Chciałbym, żeby Lech opowiedział wszystko, co pamięta - powiedział w "Faktach po Faktach" Zbigniew Janas, działacz opozycji w PRL, odnosząc się do ujawnionych akt z domu Kiszczaka. Dodał, że jeśli nawet coś było nie tak, Lech Wałęsa odkupił winy.
IPN udostępnił w poniedziałek dokumenty dotyczące agenta SB "Bolka" zabrane z domu gen. Czesława Kiszczaka. Wśród udostępnionych dokumentów są teczka personalna i teczka pracy z lat 1970-1976 TW "Bolek", gdzie znajduje się odręcznie napisane zobowiązanie do współpracy, podpisane: Lech Wałęsa "Bolek" i datowane na 21 grudnia 1970 r. Są tam też doniesienia "Bolka" oraz notatki funkcjonariuszy SB ze spotkań z nim.
O ujawnionych dokumentach rozmawiali w "Faktach po Faktach" Zbigniew Janas, działacz opozycji w PRL oraz Stanisław Ciosek, działacz PZPR i były ambasador w Rosji.
Janas: chciałbym, żeby opowiedział, co pamięta
Jak powiedział Janas, głupotą jest mówienie, że to porażająca prawda. - W środowisku opozycyjnym to myśmy wiedzieli już dużo wcześniej (...) Lechu też się kiedyś przyznał do tego. I mówi, że coś podpisał - dodał.
Zdaniem Janasa mówienie, że Wałęsa dobrowolnie podpisał zobowiązanie do współpracy z SB to "granda i skandal". - Oczywiście, że jeśli nawet podpisał, to podpisał w sytuacji, którą trudno sobie dzisiaj wyobrazić - podkreślił Janas. Dodał, że zdarzało się, iż ludzie w napięciu i strachu podpisali, co im podkładano.
- Chciałbym, żeby Lech (...) wszystko, co pamięta z tego czasu i co było, opowiedział. To dla polskiej historii jest bardzo ważne - powiedział Janas. Dodał, że nie sądzi, żeby Wałęsa musiał za cokolwiek przepraszać. - Jeśli nawet coś było nie tak - on się do tego przyznaje - jednak odkupił te winy - ocenił b. opozycjonista.
Zwrócił uwagę, że jego środowisko było często w ostrym sporze z Wałęsą. - To nie jest tak, że to jest ciepły misio (...). To facet twardy, przywódca, który potrafił walczyć, ludzi źle traktować. Ale mimo tego wszystkiego to nasze środowisko, czyli przywódców podziemia i Lecha Wałęsy nigdy nie wykopało takich rowów, żeby nie można ich było przeskoczyć. Dlatego, że myśmy wiedzieli, że gdyby nie Lech, jego postawa w najtrudniejszym czasie, to nas by czapkami nakryli - dodał Jansa.

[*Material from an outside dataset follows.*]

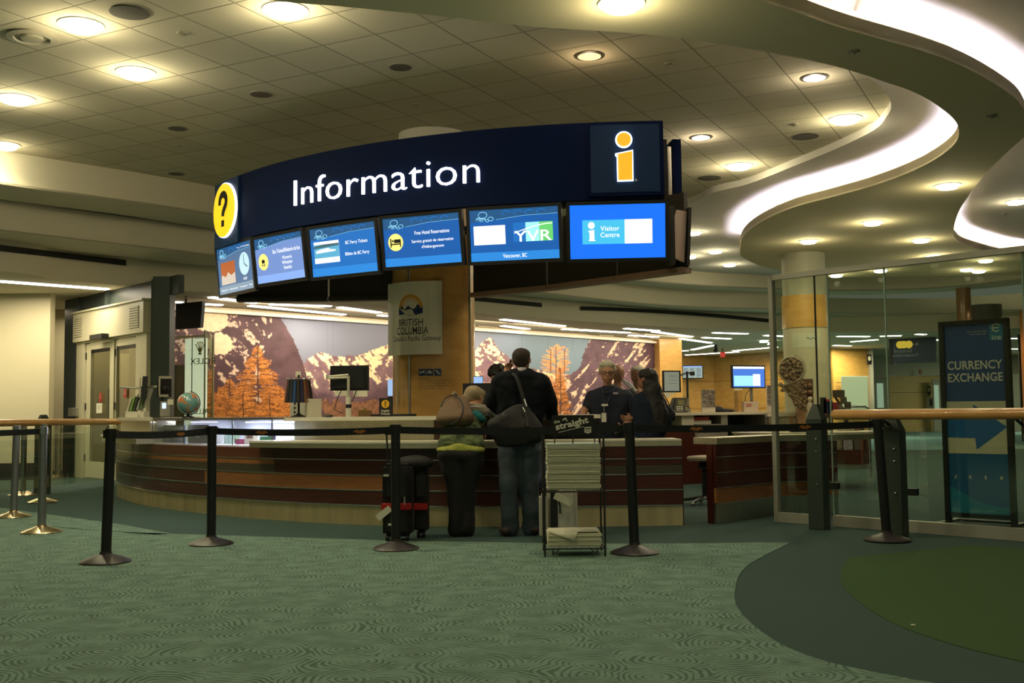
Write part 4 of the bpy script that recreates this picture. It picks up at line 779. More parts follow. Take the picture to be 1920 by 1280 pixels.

Ciosek: myślę, że Wałęsa był przekonany, że ja wiem
Stanisław Ciosek powiedział, że nie wiedział nic na temat dokumentów. - Możemy różnie o PRL mówić, ale było to nieźle zorganizowane państwo, gdy chodzi o służby - dodał. - O takich sprawach wiedzieli ci, którzy musieli - wedle rozporządzeń - wiedzieć - zaznaczył.
Jak powiedział, negocjował z Wałęsą w jawny sposób, bez użycia instrumentów niejawnych, różnych nacisków.
- Dla mnie Wałęsa był przewodniczącym związku. Prowadziło się negocjacje z przewodniczącym (...) Myślę, że Wałęsa był przekonany, że ja wiem. Otóż nie było tego. Nie używano tego nacisku - podkreślił Ciosek.
Zaznaczył, że "jednak liczy się to, co jest jawne, co ma realną wartość publiczną, która się przekształca potem w zdarzenia historyczne". Ciosek ocenił, że "Solidarność była wielką siłą, masowy bunt Polaków wymusił posłuszeństwo istniejącemu systemowi". - To obaliło cały układ i doprowadziło do Okrągłego Stołu. Wałęsa stał na czele tego wszystkiego - podkreślił.